>>>

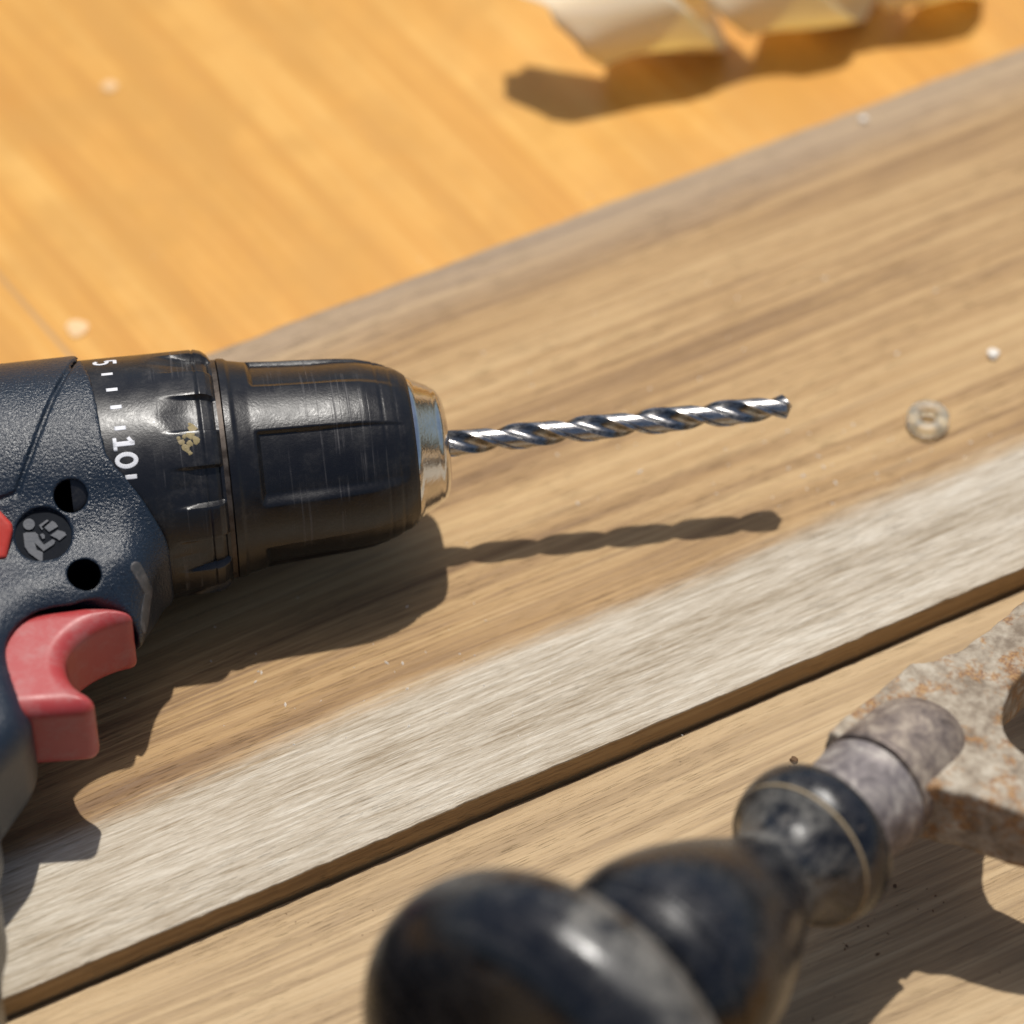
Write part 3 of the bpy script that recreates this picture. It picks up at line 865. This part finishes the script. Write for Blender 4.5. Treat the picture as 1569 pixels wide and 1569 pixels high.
# ------------------------------------------------------------------ curled plane shaving on the bench
def un(px, py, z):
    """point of the horizontal plane at height z (mm) seen at photo pixel px, py"""
    f = 1569 * 140 / 36
    se, ce = math.sin(CAM_EL), math.cos(CAM_EL)
    d = Vector(((px - 784.5) / f, ce - se * (py - 784.5) / f, -se - ce * (py - 784.5) / f))
    c = Vector((0, -CAM_D * ce, CAM_D * se))
    return c + d * ((z - c.z) / d.z)
BZ = -PLANK_T
RS, PS = 10.5, 37.0
V, F = [], []
nt, nw = 300, 12
sr = np.random.default_rng(12)
edge = np.interp(np.arange(nt + 1), np.linspace(0, nt, 46), sr.normal(0, 1.3, 46))
edge2 = np.interp(np.arange(nt + 1), np.linspace(0, nt, 40), sr.normal(0, 1.5, 40))
for i in range(nt + 1):
    a = 2 * math.pi * 2.75 * i / nt - 1.1
    r = RS * (1 + 0.16 * math.sin(0.9 * a + 0.4) + 0.06 * math.sin(2.1 * a + 1))
    wd = 25.0 * (1 + 0.12 * math.sin(0.8 * a)) * min(1, 0.25 + i / 20, 0.2 + (nt - i) / 30)
    for j in range(nw + 1):
        w = (j / nw - 0.5)
        wob = 1.0 * math.sin(2.3 * a + 5 * w) + 0.7 * math.sin(7 * a + 3 * w) * abs(w) ** 2 * 4
        rr = r + wob * 0.6 + 3.2 * w * w + 2.2 * w
        ex = wd * w + (edge[i] if j == 0 else edge2[i] if j == nw else 0) * 0.6
        V.append((PS * a / (2 * math.pi) + 5.0 * math.sin(0.8 * a) + ex, -rr * math.sin(a), rr * math.cos(a) + RS))
V = np.array(V)
V[:, 2] -= V[:, 2].min()
for i in range(nt):
    for j in range(nw):
        k = i * (nw + 1) + j
        F.append((k, k + nw + 1, k + nw + 2, k + 1))
shav = mesh_obj('wood_shaving', V, F, M_SHAVING, None, True)
m = shav.modifiers.new('thickness', 'SOLIDIFY')
m.thickness = 0.15
place(shav, un(876, 104, BZ + 0.2), R(17))
tag(shav, 'pale curled wood shaving lying on the orange workbench behind the plank', 'wood shaving')

# ------------------------------------------------------------------ small things
# little clear ring lying on the plank
V, F = [], []
nu, nv = 40, 14
for i in range(nu):
    a = 2 * math.pi * i / nu
    for j in range(nv):
        b = 2 * math.pi * j / nv
        cx = math.copysign(abs(math.cos(b)) ** 0.7, math.cos(b)) * 1.15
        cz = math.copysign(abs(math.sin(b)) ** 0.7, math.sin(b)) * 1.35
        r = 2.75 + cx
        V.append((r * math.cos(a), r * math.sin(a), 1.38 + cz))
for i in range(nu):
    for j in range(nv):
        F.append((i * nv + j, ((i + 1) % nu) * nv + j, ((i + 1) % nu) * nv + (j + 1) % nv, i * nv + (j + 1) % nv))
bead = mesh_obj('plastic_ring', V, F, M_BEAD, None, True)
place(bead, un(1421, 650, 0.05))
bead.scale *= 1.12
tag(bead, 'small cloudy clear plastic ring lying on the plank right of the drill bit', 'ring')
def chip(name, px, py, z, r, mat, label, cat, seed, flat=0.6):
    q = np.random.default_rng(seed)
    import bmesh
    bm = bmesh.new()
    bmesh.ops.create_icosphere(bm, subdivisions=2, radius=r)
    for v in bm.verts:
        v.co = v.co * (0.75 + 0.5 * q.random())
        v.co.z *= flat
        v.co.z += r * flat * 0.8
    me = bpy.data.meshes.new(name)
    bm.to_mesh(me)
    bm.free()
    me.materials.append(mat)
    o = bpy.data.objects.new(name, me)
    col.objects.link(o)
    place(o, un(px, py, z), q.random() * 3)
    tag(o, label, cat)
    return o
chip('pale_crumb', 1521, 545, 0, 1.25, M_SPECK, 'tiny white crumb on the plank, up and right of the clear ring', 'crumb', 1)
chip('pale_crumb', 1323, 185, 0, 0.9, M_SPECK, 'tiny pale crumb near the far edge of the wide plank', 'crumb', 2)
chip('pale_crumb', 167, 133, BZ, 1.7, M_SCRAP, 'pale speck alone on the orange workbench at upper left', 'crumb', 3, 0.2)
chip('pale_crumb', 118, 503, BZ, 2.4, M_SCRAP, 'pale flat chip on the orange workbench just above the drill', 'crumb', 4, 0.12)
chip('brown_crumb', 1216, 1166, -STEP, 0.75, M_CRUMB, 'dark brown crumb on the front board above the handle collar', 'crumb', 5)
chip('brown_crumb', 1371, 1358, -STEP, 0.4, M_CRUMB, 'tiny dark crumb on the front board in the shade of the hand drill', 'crumb', 6)

# fine sawdust lying about on the two boards: too small to count
def dust(name, n, spots, mat, label, seed):
    q = np.random.default_rng(seed)
    V, F = [], []
    for k in range(n):
        px, py, sx, sy, z = spots[k % len(spots)]
        c = un(px + q.normal(0, sx), py + q.normal(0, sy), z)
        r = 0.10 + 0.22 * q.random() ** 2
        l = r * (1 + 2.0 * q.random())
        a = q.random() * math.pi
        d, e = Vector((math.cos(a), math.sin(a), 0)), Vector((-math.sin(a), math.cos(a), 0))
        b = len(V)
        V += [c + d * l, c + e * r, c - d * l, c - e * r, c + Vector((0, 0, r * 1.2))]
        F += [(b, b + 1, b + 4), (b + 1, b + 2, b + 4), (b + 2, b + 3, b + 4), (b + 3, b, b + 4)]
    o = mesh_obj(name, V, F, mat, None, False)
    place(o, (0, 0, 0.02))
    return tag(o, label, 'sawdust', kind='stuff')
dust('sawdust', 160, [(1000, 560, 260, 120, 0), (600, 1050, 260, 60, 0), (1250, 700, 160, 40, 0)], M_SPECK, 'fine pale sawdust specks scattered over the wide plank', 21)
dust('dark_dust', 70, [(700, 1420, 320, 40, -STEP), (1330, 1420, 110, 70, -STEP)], M_CRUMB, 'fine dark dust specks scattered over the front board', 22)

<<<

▸ Task goal
Except for the pictures, give all the material above again verbatim.

▸ Written reply
Write part 3 of the bpy script that recreates this picture. It picks up at line 865. This part finishes the script. Write for Blender 4.5. Treat the picture as 1569 pixels wide and 1569 pixels high.
# ------------------------------------------------------------------ curled plane shaving on the bench
def un(px, py, z):
    """point of the horizontal plane at height z (mm) seen at photo pixel px, py"""
    f = 1569 * 140 / 36
    se, ce = math.sin(CAM_EL), math.cos(CAM_EL)
    d = Vector(((px - 784.5) / f, ce - se * (py - 784.5) / f, -se - ce * (py - 784.5) / f))
    c = Vector((0, -CAM_D * ce, CAM_D * se))
    return c + d * ((z - c.z) / d.z)
BZ = -PLANK_T
RS, PS = 10.5, 37.0
V, F = [], []
nt, nw = 300, 12
sr = np.random.default_rng(12)
edge = np.interp(np.arange(nt + 1), np.linspace(0, nt, 46), sr.normal(0, 1.3, 46))
edge2 = np.interp(np.arange(nt + 1), np.linspace(0, nt, 40), sr.normal(0, 1.5, 40))
for i in range(nt + 1):
    a = 2 * math.pi * 2.75 * i / nt - 1.1
    r = RS * (1 + 0.16 * math.sin(0.9 * a + 0.4) + 0.06 * math.sin(2.1 * a + 1))
    wd = 25.0 * (1 + 0.12 * math.sin(0.8 * a)) * min(1, 0.25 + i / 20, 0.2 + (nt - i) / 30)
    for j in range(nw + 1):
        w = (j / nw - 0.5)
        wob = 1.0 * math.sin(2.3 * a + 5 * w) + 0.7 * math.sin(7 * a + 3 * w) * abs(w) ** 2 * 4
        rr = r + wob * 0.6 + 3.2 * w * w + 2.2 * w
        ex = wd * w + (edge[i] if j == 0 else edge2[i] if j == nw else 0) * 0.6
        V.append((PS * a / (2 * math.pi) + 5.0 * math.sin(0.8 * a) + ex, -rr * math.sin(a), rr * math.cos(a) + RS))
V = np.array(V)
V[:, 2] -= V[:, 2].min()
for i in range(nt):
    for j in range(nw):
        k = i * (nw + 1) + j
        F.append((k, k + nw + 1, k + nw + 2, k + 1))
shav = mesh_obj('wood_shaving', V, F, M_SHAVING, None, True)
m = shav.modifiers.new('thickness', 'SOLIDIFY')
m.thickness = 0.15
place(shav, un(876, 104, BZ + 0.2), R(17))
tag(shav, 'pale curled wood shaving lying on the orange workbench behind the plank', 'wood shaving')

# ------------------------------------------------------------------ small things
# little clear ring lying on the plank
V, F = [], []
nu, nv = 40, 14
for i in range(nu):
    a = 2 * math.pi * i / nu
    for j in range(nv):
        b = 2 * math.pi * j / nv
        cx = math.copysign(abs(math.cos(b)) ** 0.7, math.cos(b)) * 1.15
        cz = math.copysign(abs(math.sin(b)) ** 0.7, math.sin(b)) * 1.35
        r = 2.75 + cx
        V.append((r * math.cos(a), r * math.sin(a), 1.38 + cz))
for i in range(nu):
    for j in range(nv):
        F.append((i * nv + j, ((i + 1) % nu) * nv + j, ((i + 1) % nu) * nv + (j + 1) % nv, i * nv + (j + 1) % nv))
bead = mesh_obj('plastic_ring', V, F, M_BEAD, None, True)
place(bead, un(1421, 650, 0.05))
bead.scale *= 1.12
tag(bead, 'small cloudy clear plastic ring lying on the plank right of the drill bit', 'ring')
def chip(name, px, py, z, r, mat, label, cat, seed, flat=0.6):
    q = np.random.default_rng(seed)
    import bmesh
    bm = bmesh.new()
    bmesh.ops.create_icosphere(bm, subdivisions=2, radius=r)
    for v in bm.verts:
        v.co = v.co * (0.75 + 0.5 * q.random())
        v.co.z *= flat
        v.co.z += r * flat * 0.8
    me = bpy.data.meshes.new(name)
    bm.to_mesh(me)
    bm.free()
    me.materials.append(mat)
    o = bpy.data.objects.new(name, me)
    col.objects.link(o)
    place(o, un(px, py, z), q.random() * 3)
    tag(o, label, cat)
    return o
chip('pale_crumb', 1521, 545, 0, 1.25, M_SPECK, 'tiny white crumb on the plank, up and right of the clear ring', 'crumb', 1)
chip('pale_crumb', 1323, 185, 0, 0.9, M_SPECK, 'tiny pale crumb near the far edge of the wide plank', 'crumb', 2)
chip('pale_crumb', 167, 133, BZ, 1.7, M_SCRAP, 'pale speck alone on the orange workbench at upper left', 'crumb', 3, 0.2)
chip('pale_crumb', 118, 503, BZ, 2.4, M_SCRAP, 'pale flat chip on the orange workbench just above the drill', 'crumb', 4, 0.12)
chip('brown_crumb', 1216, 1166, -STEP, 0.75, M_CRUMB, 'dark brown crumb on the front board above the handle collar', 'crumb', 5)
chip('brown_crumb', 1371, 1358, -STEP, 0.4, M_CRUMB, 'tiny dark crumb on the front board in the shade of the hand drill', 'crumb', 6)

# fine sawdust lying about on the two boards: too small to count
def dust(name, n, spots, mat, label, seed):
    q = np.random.default_rng(seed)
    V, F = [], []
    for k in range(n):
        px, py, sx, sy, z = spots[k % len(spots)]
        c = un(px + q.normal(0, sx), py + q.normal(0, sy), z)
        r = 0.10 + 0.22 * q.random() ** 2
        l = r * (1 + 2.0 * q.random())
        a = q.random() * math.pi
        d, e = Vector((math.cos(a), math.sin(a), 0)), Vector((-math.sin(a), math.cos(a), 0))
        b = len(V)
        V += [c + d * l, c + e * r, c - d * l, c - e * r, c + Vector((0, 0, r * 1.2))]
        F += [(b, b + 1, b + 4), (b + 1, b + 2, b + 4), (b + 2, b + 3, b + 4), (b + 3, b, b + 4)]
    o = mesh_obj(name, V, F, mat, None, False)
    place(o, (0, 0, 0.02))
    return tag(o, label, 'sawdust', kind='stuff')
dust('sawdust', 160, [(1000, 560, 260, 120, 0), (600, 1050, 260, 60, 0), (1250, 700, 160, 40, 0)], M_SPECK, 'fine pale sawdust specks scattered over the wide plank', 21)
dust('dark_dust', 70, [(700, 1420, 320, 40, -STEP), (1330, 1420, 110, 70, -STEP)], M_CRUMB, 'fine dark dust specks scattered over the front board', 22)